- [Do this]
Starting with the first line of the data below, copy each line up to and including the one containing "link('string', bm, 'string', rr)". Pictures stay out.

- [Data excerpt]
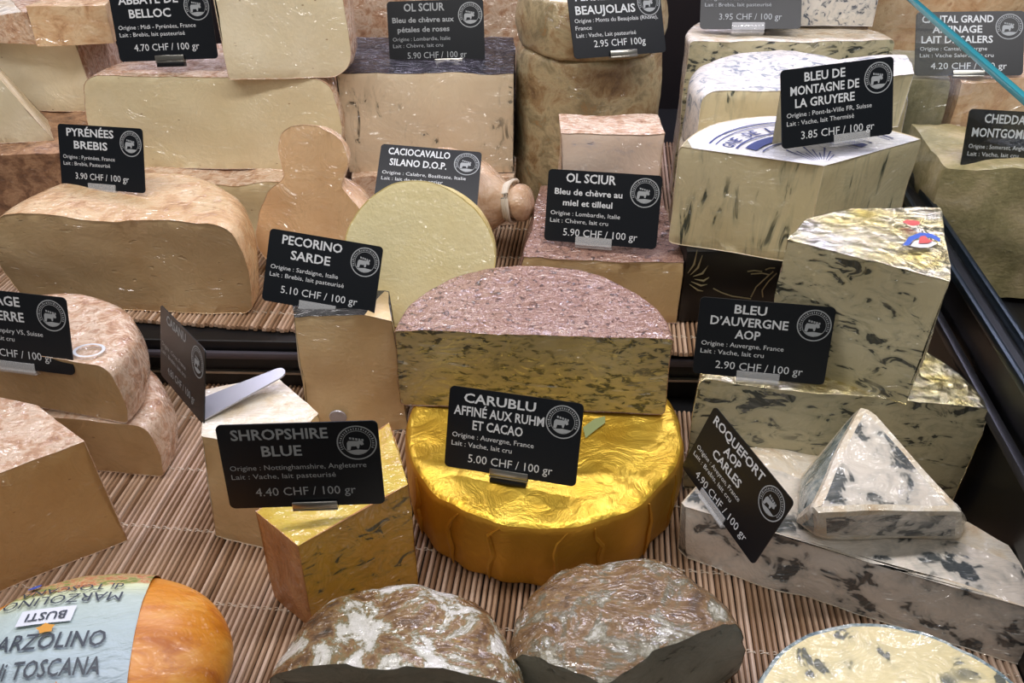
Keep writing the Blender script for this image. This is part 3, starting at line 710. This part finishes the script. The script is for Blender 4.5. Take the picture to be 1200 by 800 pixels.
# pale yellow round cut face, leaning back
tilt = math.radians(20)
pr = smooth_prof([(0, 0), (.022, .002), (.040, .014), (.0485, .030), (.0505, .046), (.0510, .056), (.0505, .066), (0, .068)], 40)
bm = lathe(pr, 120); cut(bm, (0, 0, .058), (0, 0, 1), 1); finish(bm, .0012, .0014, 25, 5, .006)
r = root('round_cheese', (-.0615, .5395, .1015), 'pale yellow round cheese with smooth cut face turned forward beside the half wheel on gold', 'cheese', None, (math.radians(90) - tilt, 0, math.radians(-4)))
for v in bm.verts: v.co.z -= .0275
split(bm, r, ['r_waxy', 'provolone'], {0: 'rind', 1: 'paste'}, 0)
# tied pear cheese lying behind it
pear2 = smooth_prof([(0, 0), (.030, .004), (.040, .026), (.034, .055), (.021, .072), (.0135, .081), (.0125, .087), (.014, .092), (.012, .099), (.005, .103), (0, .1035)], 48)
rr, _ = cheese('pear_cheese', 'pear-shaped cheese with knotted neck lying behind the pale yellow round cheese', 'cheese', UZ + .0415, .1, None, (-.080, .660, .04), ('r_pear', 'pear_cut'), prof=pear2, amp=.003, freq=30, rot=(0, math.radians(83), math.radians(-20)))
bm = bmesh.new()
for k_ in range(3):
    pts = [((.0150 + .001 * k_) * math.cos(t), (.0150 + .001 * k_) * math.sin(t), .083 + .0022 * k_ + .0008 * math.sin(3 * t)) for t in [2 * math.pi * i / 24 for i in range(25)]]
    tube(bm, pts, .0014, 6)
link('string', bm, 'string', rr)

# brown crusted slab with square piece on it
sl = [(-.004, .541, 1), (.123, .531, 0, .02), (.124, .655, 0), (.012, .665, 0, .25)]
cheese('cheese_slab', 'brown crusted cheese slab lying behind the half wheel on gold', 'cheese', z, .050, sl, None, ('r_red', 'tan'), bev=.0025, amp=.002, rt=.003)
cheese('cheese_block', 'pinkish white square piece standing upright behind a price tag on the brown crusted slab', 'cheese', UZ + .0525, .073,
       [(.037, .588, 1, .02), (.109, .586, 0), (.109, .624, 0), (.037, .626, 0)], None, ('r_pink', 'pinkcut'), bev=.004, amp=.002, rt=.003)
# black box
bm = bmesh.new(); box(bm, (0, -.026, .030), (.180, .068, .060), 0, .0012)
bx = root('display_box', (.214, .592, z), 'black cardboard box with gold ornaments under the printed blue-veined wheel', 'box'); link('carton', bm, 'blackplastic', bx)
bm = bmesh.new(); F = -.0604
def bxp(u, v): p = Py(u, v, .592 - .0604); return (p.x - .214, F, p.z - z)
for (u0, v0, u1, v1, w_) in ((806, 320, 817, 293, 3), (809, 322, 823, 299, 3), (812, 324, 830, 311, 3.4), (814, 327, 831, 325, 3.4), (810, 330, 829, 333, 3.2), (808, 333, 824, 341, 2.6)):
    mid = ((u0 + u1) / 2 + 2.0, (v0 + v1) / 2 + 3.0)
    tube(bm, [bxp(u0, v0), bxp(*mid), bxp(u1, v1)], [.0002, w_ * .00028, .0002], 5)
for L in ([(876, 318), (884, 317), (893, 318)], [(880, 321), (893, 320), (902, 322)], [(880, 348), (886, 336), (898, 325), (906, 318)], [(894, 348), (893, 340), (900, 330), (910, 320)], [(836, 338), (846, 343), (858, 347), (880, 350)], [(897, 316), (902, 314), (908, 314)]):
    tube(bm, [bxp(*q) for q in L], .0005, 5)
link('ornament', bm, 'ornament', bx)
# printed wheel on the box: a sector with its tip forward
zt = UZ + .0615
tip = P(965, 194, zt + .072); lft = P(814, 174, zt + .072); rgt = P(1090, 160, zt + .072)
cx, cy = tip; RW = (math.hypot(lft[0] - tip[0], lft[1] - tip[1]) + math.hypot(rgt[0] - tip[0], rgt[1] - tip[1])) / 2
rt_, _ = cheese('half_cheese_wheel', 'thick blue-veined cheese with blue printed rosette on its top', 'cheese', zt, .072,
       [(lft[0], lft[1], 1), (tip[0], tip[1], 1), (rgt[0], rgt[1], None), (.25, .8, None), (.15, .8, None)], (cx, cy, RW), ('r_cream', 'mont', 'r_cream', 'printtop'), rt=.003, rb=.003, bev=.0012, amp=.0014, n=140, planes=[((0, 0, .0715), (0, 0, 1), 3)])
bm = bmesh.new(); zt2 = .0727
tx, ty = 0, .003
aL = math.atan2(lft[1] - tip[1], lft[0] - tip[0]) - .08; aR = math.atan2(rgt[1] - tip[1], rgt[0] - tip[0]) + .08
ox2, oy2 = 0.0, .0                                          # centre of the print
def arcs(r0, r1):
    for i in range(90):
        a0, a1 = [math.pi * 2 * (i + k_) / 90 for k_ in (0, 1)]
        ps = [(ox2 + r_ * math.cos(t), oy2 + r_ * math.sin(t)) for r_, t in ((r0, a0), (r1, a0), (r1, a1), (r0, a1))]
        if all(inside(*q) for q in ps): fill(bm, ps, zt2)
def inside(x, y):
    px, py = x - tx, y - ty
    a = math.atan2(py, px); a = a if a > -math.pi / 2 else a + 2 * math.pi
    return aR < a < aL and math.hypot(x, y) < RW - .003
arcs(.0745, .0760); arcs(.0705, .0715); arcs(.0560, .0575); arcs(.044, .052); arcs(.0395, .0405)
word = 'MONTAGNE DE LA GRUYERE  BLEU  MONTAGNE DE LA GRUYERE  BLEU  '
for i, ch in enumerate(word):
    a = math.pi - i * (2 * math.pi / len(word)); c_, s_ = math.cos(a), math.sin(a); x0, y0 = ox2 + .0635 * c_, oy2 + .0635 * s_
    if ch == ' ' or not inside(ox2 + .068 * c_, oy2 + .068 * s_) or not inside(ox2 + .058 * c_, oy2 + .058 * s_): continue
    text_into(bm, ch, 0, 0, .0080, .0052, xf=lambda p, c_=c_, s_=s_, x0=x0, y0=y0: Vector((x0 + p.x * s_ + p.y * c_, y0 - p.x * c_ + p.y * s_, zt2)), bold=.02)
for i in range(40):
    t = math.pi * 2 * i / 40; r0, r1 = .008, .020 + .010 * ((i * 7) % 3) / 2
    ps = [(ox2 + r_ * math.cos(t + e), oy2 + r_ * math.sin(t + e)) for r_, e in ((r0, -.02), (r1, -.02), (r1, .025), (r0, .02))]
    if all(inside(*q) for q in ps): fill(bm, ps, zt2)
link('printed_rosette', bm, 'blueprint', rt_, False)
# mottled half wheel on top of it
zt3 = zt + .0735
q = [P(908, 179, zt3), P(1058, 159, zt3), P(1052, 128, zt3), P(926, 138, zt3)]
cheese('cheese_wedge', 'white mottled wedge on the printed rosette top, behind its price tag', 'cheese', zt3, .036,
       [(q[0][0] + .002, q[0][1] + .016, 1), (q[1][0] + .004, q[1][1] + .018, 0), (q[2][0], q[2][1] + .010, 0), (q[3][0], q[3][1] + .010, 1)], None, ('mont_top', 'mont'), rt=.005, bev=.003, amp=.0022)

# ---- back row, left to right
zb = UZ + .0905
cheese('cheese_block', 'brown crusted support block under the pale wedge at the left edge', 'cheese', z, .089, [(-.52, .625, 0), (-.345, .640, 0), (-.345, .80, 0), (-.52, .80, 0)], None, ('r_brown', 'tan'), amp=.003, bev=.003)
cheese('cheese_wedge', 'pale ivory wedge with slanted right edge at the left border', 'cheese', zb, .088, [(-.47, .650, 1), (-.372, .663, 2, .48), (-.40, .71, 2), (-.47, .70, 2)], None, ('r_pink', 'pale', 'r_cream'), bev=.004, amp=.002)
cheese('cheese_block', 'shaded pale block between the slanted ivory wedge and the long ivory half wheel', 'cheese', zb, .060, [(-.455, .735, 1), (-.362, .730, 2, .10), (-.36, .80, 2), (-.455, .80, 2)], None, ('r_pink', 'pale', 'r_pink'), bev=.004, amp=.002)
zc = zb + .0615
cheese('cheese_wedge', 'thin wedge with brown speckled rind under bluish film, left one of the pair on top', 'cheese', zc, .026, [(-.452, .728, 0), (-.392, .716, 0), (-.402, .79, 2), (-.455, .79, 0)], None, ('r_pink', 'pale', 'r_blueskin', 'r_white'), bev=.003, amp=.002, planes=[((0, 0, .026), (-.2, -.15, 1), 3)])
cheese('cheese_wedge', 'thin brown speckled rind piece beside the price tag, right one of the pair on top', 'cheese', zc, .030, [(-.389, .712, 0), (-.330, .722, 0), (-.335, .79, 0), (-.386, .79, 2)], None, ('r_tan', 'pale', 'r_pink'), bev=.003, amp=.002)
cheese('cheese_slab', 'low cut cheese with brown rind lying under the long ivory half wheel', 'cheese', z, .055, [(-.338, .662, 1), (-.150, .655, 0), (-.150, .80, 0), (-.338, .80, 0)], None, ('r_pink', 'belloc'), bev=.006, amp=.003)
cheese('half_cheese_wheel', 'long ivory half wheel with smooth cut face under the top left price tag', 'cheese', UZ + .0570, .0785, [(-.5, .692, 1), (0, .676, None), (0, .9, None), (-.5, .9, None)], (-.2475, .684, .1035), ('r_pink', 'belloc'), rt=.016, rb=.014, bulge=.003, amp=.0016)
zz2 = UZ + .0570 + .0795
cheese('cheese_block', 'large pale cut block with rounded corner on top of the long ivory half wheel', 'cheese', zz2, .115, [(-.225, .676, 1), (-.10, .684, None), (-.12, .78, 0), (-.225, .77, 2)], (-.206, .702, .0800), ('r_pink', 'pale', 'r_white'), rt=.02, rb=.018, bev=.003, amp=.002)
# dark topped block
cheese('cheese_slab', 'low brown rind cheese lying under the dark topped block', 'cheese', z, .045, [(-.140, .690, 0), (.003, .690, 0), (.003, .80, 0), (-.140, .80, 0)], None, ('r_pink', 'tan'), bev=.006, amp=.003)
cheese('cheese_block', 'beige streaked block with shiny dark purple crust on top and sides', 'cheese', UZ + .0465, .087, [(-.143, .700, 1), (.002, .700, 0), (.002, .80, 0), (-.143, .80, 0)], None, ('r_dark', 'rose'), rt=.004, bev=.003, amp=.002)
cheese('cheese_block', 'brown pink cheese in the dark behind the dark topped block', 'cheese', z, .225, [(-.215, .86, 0), (.010, .86, 0), (.010, .96, 0), (-.215, .96, 0)], None, ('r_pink', 'tan'), rt=.006, bev=.006, amp=.004)
# tall mottled cylinder with a shorter one on it
cheese('cheese_cylinder', 'tall mottled grey-brown cylindrical cheese behind the pinkish square piece', 'cheese', z, .147, None, (.066, .742, .0615), ('r_grey', 'tan'), rt=.006, rb=.006, bulge=.003, amp=.003, freq=22)
cheese('cheese_cylinder', 'shorter mottled cylinder with pale top stacked on the tall grey-brown cylinder', 'cheese', UZ + .1485, .044, None, (.066, .738, .0600), ('r_grey', 'cream', 'r_grey', 'r_cream'), rt=.004, rb=.006, bulge=.003, amp=.003, planes=[((0, 0, .0435), (0, 0, 1), 3)])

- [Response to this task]
Keep writing the Blender script for this image. This is part 3, starting at line 710. This part finishes the script. The script is for Blender 4.5. Take the picture to be 1200 by 800 pixels.
# pale yellow round cut face, leaning back
tilt = math.radians(20)
pr = smooth_prof([(0, 0), (.022, .002), (.040, .014), (.0485, .030), (.0505, .046), (.0510, .056), (.0505, .066), (0, .068)], 40)
bm = lathe(pr, 120); cut(bm, (0, 0, .058), (0, 0, 1), 1); finish(bm, .0012, .0014, 25, 5, .006)
r = root('round_cheese', (-.0615, .5395, .1015), 'pale yellow round cheese with smooth cut face turned forward beside the half wheel on gold', 'cheese', None, (math.radians(90) - tilt, 0, math.radians(-4)))
for v in bm.verts: v.co.z -= .0275
split(bm, r, ['r_waxy', 'provolone'], {0: 'rind', 1: 'paste'}, 0)
# tied pear cheese lying behind it
pear2 = smooth_prof([(0, 0), (.030, .004), (.040, .026), (.034, .055), (.021, .072), (.0135, .081), (.0125, .087), (.014, .092), (.012, .099), (.005, .103), (0, .1035)], 48)
rr, _ = cheese('pear_cheese', 'pear-shaped cheese with knotted neck lying behind the pale yellow round cheese', 'cheese', UZ + .0415, .1, None, (-.080, .660, .04), ('r_pear', 'pear_cut'), prof=pear2, amp=.003, freq=30, rot=(0, math.radians(83), math.radians(-20)))
bm = bmesh.new()
for k_ in range(3):
    pts = [((.0150 + .001 * k_) * math.cos(t), (.0150 + .001 * k_) * math.sin(t), .083 + .0022 * k_ + .0008 * math.sin(3 * t)) for t in [2 * math.pi * i / 24 for i in range(25)]]
    tube(bm, pts, .0014, 6)
link('string', bm, 'string', rr)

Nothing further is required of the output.